- The Washington Times - Friday, September 9, 2011

A few unelected officials in downtown Washington are rapidly accomplishing what 535 men and women in Congress refused to do.

The National Labor Relations Board (NLRB) has launched an aggressive agenda and is well on its way to achieving the goals of the Employee Free Choice Act (EFCA), a wide-ranging bill that would have reshaped the labor system in the United States.

Although the EFCA was a priority of organized labor, it never won the approval of Congress - even when one party controlled the House, Senate and White House. But who needs Congress when an ideological agency is at the ready?

The NLRB has long been a lightning rod. It’s true the agency is independent. The board members don’t have to answer to the president. But the president puts them there, and they clearly can bring an agenda with them. With gridlock in Congress, the board can fill the breach left by the legislature and make policy that could never survive the democratic process.

Manufacturers got a sense of the current board when President Obama set off a nomination fight by naming Service Employees International Union (SEIU) lawyer Craig Becker to the board. Mr. Becker’s history of partiality derailed his confirmation chances. Prior to his nomination, he had advocated restrictions on employers’ rights, such as limits on their speech and ability to communicate with employees during representation campaigns, leading Sen. Orrin Hatch, Utah Republican, to describe him as “the most radical nominee to the NLRB in my experience in the Senate.” Mr. Becker couldn’t clear the Senate, but the president put him on the board through a recess appointment.
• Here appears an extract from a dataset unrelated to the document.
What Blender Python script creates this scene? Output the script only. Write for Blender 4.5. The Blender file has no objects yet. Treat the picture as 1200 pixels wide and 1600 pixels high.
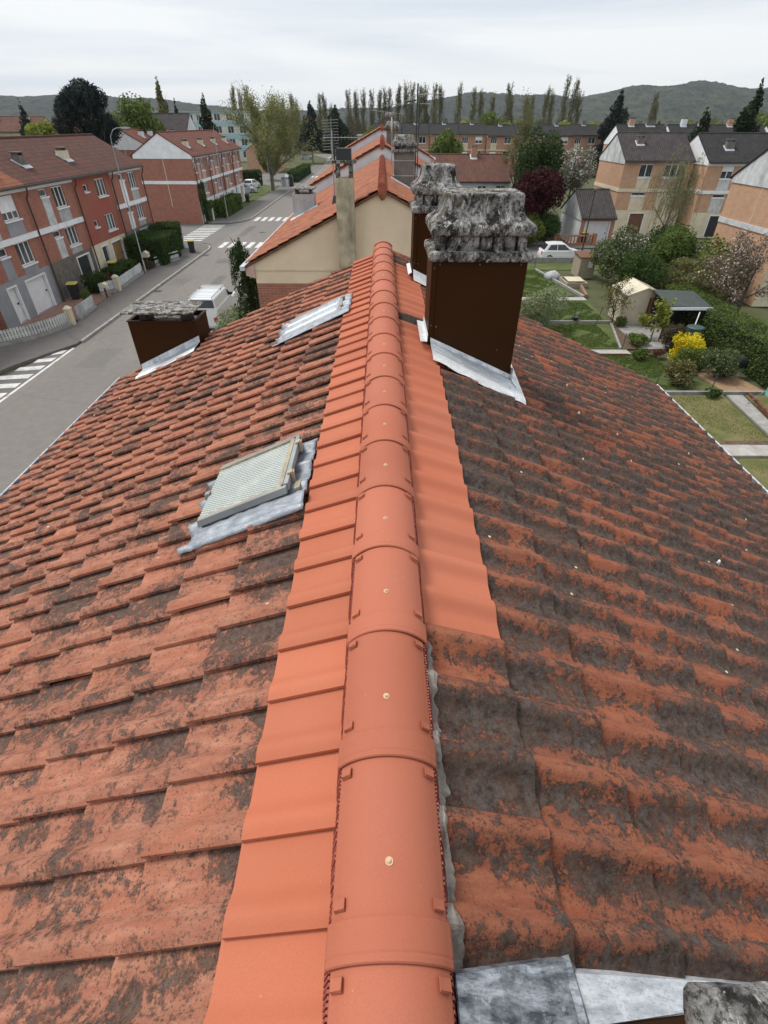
import bpy, bmesh, math, random
import numpy as np
from mathutils import Vector, Matrix, noise as mnoise

sc = bpy.context.scene
col = sc.collection
RNG = np.random.default_rng(7)
random.seed(7)

# ------------------------------------------------------------------ camera
CH = 9.8                      # eye height above the street
F_PX, PITCH, YAW, ROLL, CAMX = 784.35, 0.6583, 0.0055, 0.0037, -0.016
cam_d = bpy.data.cameras.new("camera"); cam = bpy.data.objects.new("camera", cam_d); col.objects.link(cam)
cam_d.sensor_fit = 'VERTICAL'; cam_d.sensor_height = 32.0; cam_d.sensor_width = 24.0
cam_d.lens = F_PX / 1600 * 32.0
cam_d.clip_start = 0.02; cam_d.clip_end = 9000
_s, _c = math.sin(YAW), math.cos(YAW); _sp, _cp = math.sin(PITCH), math.cos(PITCH)
_r0 = Vector((_c, -_s, 0)); _fh = Vector((_s, _c, 0)); _up0 = _sp * _fh + Vector((0, 0, _cp)); _fw = _cp * _fh + Vector((0, 0, -_sp))
_R = math.cos(ROLL) * _r0 + math.sin(ROLL) * _up0; _U = math.cos(ROLL) * _up0 - math.sin(ROLL) * _r0
_m = Matrix((_R, _U, -_fw)).transposed().to_4x4(); _m.translation = (CAMX, 0, CH)
cam.matrix_world = _m
sc.camera = cam

# ------------------------------------------------------------------ sky, sun, exposure
world = bpy.data.worlds.new("World"); sc.world = world; world.use_nodes = True
wn, wl = world.node_tree.nodes, world.node_tree.links; wn.clear()
SUN_EL, SUN_AZ = math.radians(60), math.radians(-66)     # azimuth from +Y towards +X
def W(t, **k):
    n = wn.new(t)
    for a, b in k.items(): setattr(n, a, b)
    return n
w_sky = W('ShaderNodeTexSky', sky_type='NISHITA', sun_disc=False, sun_elevation=SUN_EL, sun_rotation=SUN_AZ, dust_density=2.0)
w_tc = W('ShaderNodeTexCoord'); w_map = W('ShaderNodeMapping'); w_map.inputs['Scale'].default_value = (1.2, 1.0, 15.0); w_map.inputs['Rotation'].default_value = (0.03, 0.02, 0)
w_n1 = W('ShaderNodeTexNoise'); w_n1.inputs['Scale'].default_value = 1.15; w_n1.inputs['Detail'].default_value = 7; w_n1.inputs['Roughness'].default_value = .52; w_n1.inputs['Distortion'].default_value = .5
w_r = W('ShaderNodeValToRGB'); w_r.color_ramp.elements[0].position = .38; w_r.color_ramp.elements[1].position = .60
w_r.color_ramp.elements[0].color = (4.1, 4.45, 4.85, 1); w_r.color_ramp.elements[1].color = (5.4, 5.5, 5.55, 1)
w_mx = W('ShaderNodeMix', data_type='RGBA'); w_mx.inputs[0].default_value = .93
w_bg = W('ShaderNodeBackground'); w_bg.inputs['Strength'].default_value = .1; w_out = W('ShaderNodeOutputWorld')
wl.new(w_tc.outputs['Generated'], w_map.inputs['Vector']); wl.new(w_map.outputs[0], w_n1.inputs['Vector']); wl.new(w_n1.outputs['Fac'], w_r.inputs[0])
wl.new(w_sky.outputs[0], w_mx.inputs[6]); wl.new(w_r.outputs[0], w_mx.inputs[7]); wl.new(w_mx.outputs[2], w_bg.inputs[0]); wl.new(w_bg.outputs[0], w_out.inputs[0])
sun_d = bpy.data.lights.new("sun", 'SUN'); sun_d.energy = 1.5; sun_d.angle = math.radians(18); sun_d.color = (1, .96, .9)
sun = bpy.data.objects.new("sun", sun_d); col.objects.link(sun); sun.location = (0, 0, 60)
_sd = Vector((math.sin(SUN_AZ) * math.cos(SUN_EL), math.cos(SUN_AZ) * math.cos(SUN_EL), math.sin(SUN_EL)))
sun.rotation_euler = _sd.to_track_quat('Z', 'Y').to_euler()
vs = sc.view_settings; vs.view_transform = 'Standard'; vs.look = 'None'; vs.exposure = 0.86; vs.gamma = 1.0; vs.use_curve_mapping = False
sc.cycles.max_bounces = 5; sc.cycles.diffuse_bounces = 2; sc.cycles.glossy_bounces = 2; sc.cycles.transmission_bounces = 3; sc.cycles.transparent_max_bounces = 4; sc.cycles.volume_bounces = 0

def project(P):
    d = Vector(P) - Vector((CAMX, 0, CH)); z = d.dot(_fw)
    if z < .02: return None
    return 600 + F_PX * d.dot(_R) / z, 800 - F_PX * d.dot(_U) / z, z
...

Including Mr. Becker, the NLRB is down to just three members - two Democrats, both appointed by President Obama, and one Republican. At full strength, the board comprises five members, three of the president’s party and two of the other party.

Mr. Becker’s recess appointment runs out at the end of the year, so the board could be reduced to just two members. That may explain all the recent action at the NLRB - the Supreme Court ruled in 2010 that the board cannot render decisions if there are just two members.

So what has the board been doing? The short answer is that it’s putting jobs at risk by introducing uncertainty for job creators and potentially imposing new costs on employers. The more employers have to spend figuring out the new rules and complying with them, the less they can use to invest in their firms and hire new workers.

The NLRB is pushing the limits of its regulatory authority to upend our time-tested labor system. It recently finalized a 194-page rule to require employers to put up posters informing employees they have the right to organize. The National Association of Manufacturers thinks the agency does not have the statutory authority to do this, and we have filed a lawsuit against the board. The proposed “ambush elections” rule would speed up the time from when a union files for an election and when the election is held. The measure contains a timeline - as few as 10 to 14 days - that would severely limit the period during which an employer could communicate with its employees prior to a union certification vote. It’s a matter of fairness - employees should have the ability to make an informed decision by hearing from both the union and the employer.

Majority rules on the board, and the board has issued several 3-1 decisions (the board’s fourth member recently retired) that will have a significant negative impact on employees and employers alike.

Its August decision in the Specialty Healthcare case reverses years of precedent and imposes new burdens on employers. The decision opens the door for the creation of multiple unions, with as few as two members, in a single workplace. Imagine a shop floor with employees represented by not one but multiple unions, and the resulting headaches and costs for employers, which would have to spend time and money negotiating with multiple parties.

In another ruling, the board said employees can’t challenge a union certification done through the card-check process even if a majority of employees don’t want to be represented.

All of these decisions and proposed rules will have an impact on manufacturers, particularly small businesses, which don’t have the resources needed to navigate the complex new processes. They will have to get up to speed, potentially at the expense of new jobs and investment. In fact, when the National Association of Manufacturers asked its members about the NLRB’s agenda, 69 percent said it will hurt job creation.

An easy way for President Obama to help businesses and create more certainty would be to stop the NLRB. This week, the National Association of Manufacturers, partnering with the National Federation of Independent Business, launched an ad campaign in several states calling on members of Congress to support the Protecting Jobs From Government Interference Act. This is a joint effort by small-business owners and manufacturers who are deeply concerned about the stark economic consequences of the NLRB’s actions.

Now is the time to stop these burdensome regulations and actions that threaten jobs and economic growth.

Jay Timmons is president of the National Association of Manufacturers.